The rapid rise in demand for high data rates has led to communication standards like LTE that use signals with wide signal bandwidth and high peak-to-average power ratio. Since, total power consumption is largely determined by the efficiency of the power amplifier used, high efficiency architectures like polar and out-phasing, are preferable for future transmitter designs. Such architectures require a phase modulator (PM) as one of their key building blocks. The recent developments in phase modulator design have demonstrated superior wide-bandwidth performance of open loop modulation techniques. However, currently the resolution is limited by systematic errors inherent in the phase modulator circuit and random errors due to inevitable component mismatches.;In this dissertation, a phase-interpolator based open-loop phase modulator is proposed, which leverages a digital calibration technique to mitigate the sources of phase errors and achieves excellent phase resolution. At the heart of this technique, a time-to-digital converter performs high resolution measurement of phase errors of the phase modulator. These measurements are used to continuously pre-distort the modulation data, so that the linearity of the overall transfer function is enhanced, thereby resulting in low out-of-band emission and low in-band noise. A prototype IC was implemented in 0.13 mum CMOS process.
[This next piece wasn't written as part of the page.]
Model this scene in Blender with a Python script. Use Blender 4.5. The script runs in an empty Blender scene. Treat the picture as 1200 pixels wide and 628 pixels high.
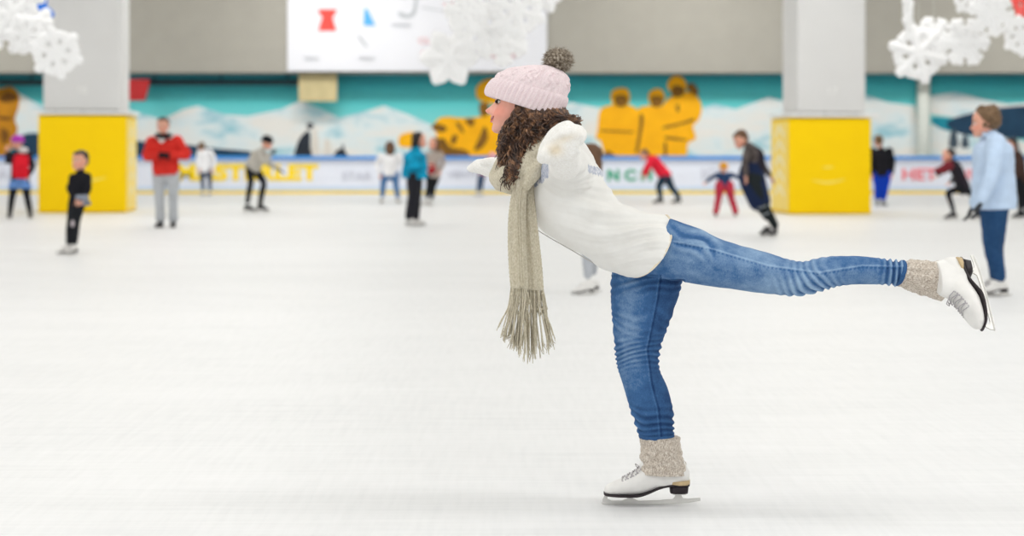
import bpy, math, random
import numpy as np
from mathutils import Vector, Matrix, noise
random.seed(7); np.random.seed(7)
SC = bpy.context.scene; COL = SC.collection
F = 2000.0; CH = 1.2026; HY = 175.0; D0 = 5.70          # focal length in px, eye height, horizon row, skater distance

# ------------------------------------------------------------------ basics
def W(px, py, d):                                         # a photo point at a distance -> world
    return Vector(((px-600)*d/F, d, CH+(HY-py)*d/F))
def M0(px, py, dy=0.0): return W(px, py, D0+dy)
def lin(c):
    c = c/255.0
    return c/12.92 if c <= .04045 else ((c+.055)/1.055)**2.4
def rgb(r, g, b): return (lin(r), lin(g), lin(b), 1)
def tag(o, label=None, cat=None, group=None, kind=None):
    if label: o['label'] = label
    if cat: o['category'] = cat
    if group: o['group'] = group
    if kind: o['kind'] = kind
    return o
def empty(name, loc=(0,0,0)):
    o = bpy.data.objects.new(name, None); COL.objects.link(o); o.location = loc; o.empty_display_size = .2; return o
def link(name, me, mat=None, parent=None):
    o = bpy.data.objects.new(name, me); COL.objects.link(o)
    if mat is not None and not me.materials: me.materials.append(mat)
    if parent is not None:
        o.parent = parent; o.matrix_parent_inverse = wm(parent).inverted()
    return o
def wm(o):
    m = o.matrix_basis.copy()
    if o.parent is not None: m = wm(o.parent) @ o.matrix_parent_inverse @ m
    return m
def mesh(name, vs, fs, smooth=True):
    me = bpy.data.meshes.new(name); me.from_pydata([tuple(v) for v in vs], [], fs); me.update()
    if smooth: me.polygons.foreach_set('use_smooth', [True]*len(me.polygons))
    return me
class MB:                                                 # collects pieces for one mesh
    def __init__(s): s.v = []; s.f = []
    def add(s, vf, xf=None):
        v, f = vf; n = len(s.v)
        s.v += [(xf @ Vector(p)) if xf else Vector(p) for p in v]; s.f += [tuple(i+n for i in q) for q in f]; return s
    def build(s, name, mat, parent=None, smooth=True):
        return link(name, mesh(name, s.v, s.f, smooth), mat, parent)

# ------------------------------------------------------------------ materials
def newmat(name):
    m = bpy.data.materials.new(name); m.use_nodes = True; nt = m.node_tree
    return m, nt, nt.nodes['Principled BSDF']
def N(nt, t, **kw):
    n = nt.nodes.new(t)
    for k, v in kw.items():
        if k in n.inputs.keys(): n.inputs[k].default_value = v
        else: setattr(n, k, v)
    return n
def ramp(nt, src, stops):
    r = nt.nodes.new('ShaderNodeValToRGB'); e = r.color_ramp.elements
    e[0].position, e[0].color = stops[0]; e[1].position, e[1].color = stops[-1]
    for p, c in stops[1:-1]:
        x = e.new(p); x.color = c
    nt.links.new(src, r.inputs[0]); return r.outputs[0]
def coords(nt, scale=(1,1,1), rot=(0,0,0)):
    tc = nt.nodes.new('ShaderNodeTexCoord'); mp = nt.nodes.new('ShaderNodeMapping')
    mp.inputs['Scale'].default_value = scale; mp.inputs['Rotation'].default_value = rot
    nt.links.new(tc.outputs['Object'], mp.inputs[0]); return mp.outputs[0]
_mc = {}
def mat(name, col, rough=.7, var=.08, nscale=30, bump=.0, bscale=200, metal=0, sheen=0, scale=(1,1,1), spec=.3):
    key = (name, col)
    if key in _mc: return _mc[key]
    m, nt, b = newmat(name); c = rgb(*col)
    n = N(nt, 'ShaderNodeTexNoise', Scale=nscale, Detail=4.0); nt.links.new(coords(nt, scale), n.inputs['Vector'])
    lo = tuple(x*(1-var) for x in c[:3])+(1,); hi = tuple(min(1, x*(1+var)) for x in c[:3])+(1,)
    nt.links.new(ramp(nt, n.outputs['Fac'], [(.3, lo), (.7, hi)]), b.inputs['Base Color'])
    b.inputs['Roughness'].default_value = rough; b.inputs['Metallic'].default_value = metal
    b.inputs['Specular IOR Level'].default_value = spec
    if sheen: b.inputs['Sheen Weight'].default_value = sheen; b.inputs['Sheen Roughness'].default_value = .5
    if bump:
        n2 = N(nt, 'ShaderNodeTexNoise', Scale=bscale, Detail=3.0); nt.links.new(coords(nt), n2.inputs['Vector'])
        bp = N(nt, 'ShaderNodeBump', Strength=bump, Distance=.002); nt.links.new(n2.outputs['Fac'], bp.inputs['Height'])
        nt.links.new(bp.outputs[0], b.inputs['Normal'])
    _mc[key] = m; return m

# ------------------------------------------------------------------ shape makers
def catmull(P, sub):
    P = np.asarray(P, float); n = len(P)
    if n < 3:
        t = np.linspace(0, 1, sub+1)[:, None]; return P[0]*(1-t)+P[-1]*t
    out = []
    E = np.vstack([2*P[0]-P[1], P, 2*P[-1]-P[-2]])
    for i in range(n-1):
        p0, p1, p2, p3 = E[i:i+4]
        for k in range(sub):
            t = k/sub
            out.append(.5*((2*p1)+(-p0+p2)*t+(2*p0-5*p1+4*p2-p3)*t*t+(-p0+3*p1-3*p2+p3)*t**3))
    out.append(P[-1]); return np.array(out)
def grid_faces(nr, nc, closed=True):
    f = []
    for i in range(nr-1):
        for j in range(nc if closed else nc-1):
            a = i*nc+j; b = i*nc+(j+1) % nc; f.append((a, b, b+nc, a+nc))
    return f
def loft(rings, n=48, sub=6, lat=(0,1,0), cap=True, power=1.0, disp=None):
    """rings: (A, B, halfwidth[, bulge vector]) A and B end one diameter, lat is the other axis"""
    R = []
    for r in rings:
        bl = r[3] if len(r) > 3 else (0,0,0)
        R.append(list(r[0])+list(r[1])+[r[2]]+list(bl))
    R = catmull(R, sub); lat = np.array(lat, float); th = np.arange(n)/n*2*math.pi
    c = np.cos(th); s = np.sin(th)
    if power != 1: c = np.sign(c)*abs(c)**power; s = np.sign(s)*abs(s)**power
    V = []
    for i, r in enumerate(R):
        A, B, w, bl = r[:3], r[3:6], r[6], r[7:10]
        C = (A+B)/2; h = (A-B)/2
        ring = C+np.outer(c, h)+np.outer(s*w, lat)+np.outer(np.clip(-s, 0, 1), bl)
        if disp:
            dd = disp(i/(len(R)-1), th); nn = ring-C; nn /= (np.linalg.norm(nn, axis=1)[:, None]+1e-9); ring = ring+nn*np.asarray(dd)[:, None]
        V.append(ring)
    V = np.vstack(V); f = grid_faces(len(R), n)
    if cap:
        f.append(tuple(range(n-1, -1, -1))); k = (len(R)-1)*n; f.append(tuple(range(k, k+n)))
    return [Vector(v) for v in V], f
def tube(pts, rad, side=None, n=14, sub=4, ends=True, flat=False):
    """tapering tube with round ends; rad entries r or (a, b), a along side"""
    P = [list(p) for p in pts]; R = [(r, r) if not isinstance(r, tuple) else r for r in rad]
    Q = catmull([p+list(r) for p, r in zip(P, R)], sub); C = Q[:, :3]; AB = np.maximum(Q[:, 3:], 1e-5)
    T = np.gradient(C, axis=0); T /= np.linalg.norm(T, axis=1)[:, None]+1e-12
    if side is None:
        side = Vector((0,1,0)) if abs(T[0][1]) < .8 else Vector((1,0,0))
    s = np.array(side, float); V = []; th = np.arange(n)/n*2*math.pi; frames = []
    for i in range(len(C)):
        s2 = s-T[i]*np.dot(s, T[i]); s2 /= np.linalg.norm(s2)+1e-12; u = np.cross(T[i], s2); frames.append((s2, u))
        if side is None: s = s2
    def ring(c, fr, a, b): return c+np.outer(np.cos(th)*a, fr[0])+np.outer(np.sin(th)*b, fr[1])
    if ends:
        for k in (0, 1, 2):
            ph = (k+.3)/3*math.pi/2; m = min(AB[0]); V.append(ring(C[0]-T[0]*m*math.cos(ph), frames[0], AB[0][0]*math.sin(ph), AB[0][1]*math.sin(ph)))
    for i in range(len(C)): V.append(ring(C[i], frames[i], *AB[i]))
    if ends and not flat:
        for k in (2, 1, 0):
            ph = (k+.3)/3*math.pi/2; m = min(AB[-1]); V.append(ring(C[-1]+T[-1]*m*math.cos(ph), frames[-1], AB[-1][0]*math.sin(ph), AB[-1][1]*math.sin(ph)))
    nr = len(V); V = np.vstack(V); f = grid_faces(nr, n); f.append(tuple(range(n-1, -1, -1))); f.append(tuple(range((nr-1)*n, nr*n)))
    return [Vector(v) for v in V], f
def ell(c, r, rot=None, n=16, m=10):
    c = Vector(c); V = []; rot = rot or Matrix.Identity(3)
    for i in range(m):
        ph = math.pi*(i+.35)/(m-.3)
        for j in range(n):
            th = 2*math.pi*j/n
            V.append(c+rot @ Vector((r[0]*math.sin(ph)*math.cos(th), r[1]*math.sin(ph)*math.sin(th), r[2]*math.cos(ph))))
    f = [tuple(reversed(q)) for q in grid_faces(m, n)]; f.append(tuple(range(n))); f.append(tuple(range(m*n-1, (m-1)*n-1, -1)))
    return V, f
def box(c, s):
    x, y, z = c; a, b, d = s[0]/2, s[1]/2, s[2]/2
    v = [Vector((x+i*a, y+j*b, z+k*d)) for i in (-1,1) for j in (-1,1) for k in (-1,1)]
    return v, [(0,1,3,2),(4,6,7,5),(0,4,5,1),(2,3,7,6),(0,2,6,4),(1,5,7,3)]
def slab(poly, y0, y1, xf=None):
    """closed outline of (x, z) extruded from depth y0 to y1"""
    a = sum(poly[i][0]*poly[(i+1) % len(poly)][1]-poly[(i+1) % len(poly)][0]*poly[i][1] for i in range(len(poly)))
    if a < 0: poly = poly[::-1]
    n = len(poly); v = [Vector((p[0], y0, p[1])) for p in poly]+[Vector((p[0], y1, p[1])) for p in poly]
    f = [tuple(range(n)), tuple(range(2*n-1, n-1, -1))]+[(i, n+i, n+(i+1) % n, (i+1) % n) for i in range(n)]
    return v, f
def smooth_poly(pts, sub=5):
    P = [list(map(float, p)) for p in pts]; n = len(P); out = []
    for i in range(n):
        p0, p1, p2, p3 = [np.array(P[(i+k-1) % n]) for k in range(4)]
        for k in range(sub):
            t = k/sub; out.append(tuple(.5*((2*p1)+(-p0+p2)*t+(2*p0-5*p1+4*p2-p3)*t*t+(-p0+3*p1-3*p2+p3)*t**3)))
    return out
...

Measurements on the prototype show that out-of-band quantization noise is 56-dB lower than the signal when transmitting 20-Mb/s GFSK signal and the r.m.s. error is only 3.2%. The power consumption of the phase modulator is 18 mW. Since the IC was implemented in 0.13 mum CMOS process, the power is expected to reduce a lot, if it is implemented in finer process nodes. The dissertation also presents theory and measurement results on frequency synthesis using the open-loop phase modulator. New frequency can be synthesized with very fine frequency step size, by applying a digital phase ramp to the phase modulator. However, the non-linearity of the phase modulator results in strong spurious tones. Digital compensation is proposed to mitigate these spurs, and generate multiple low-jitter clocks.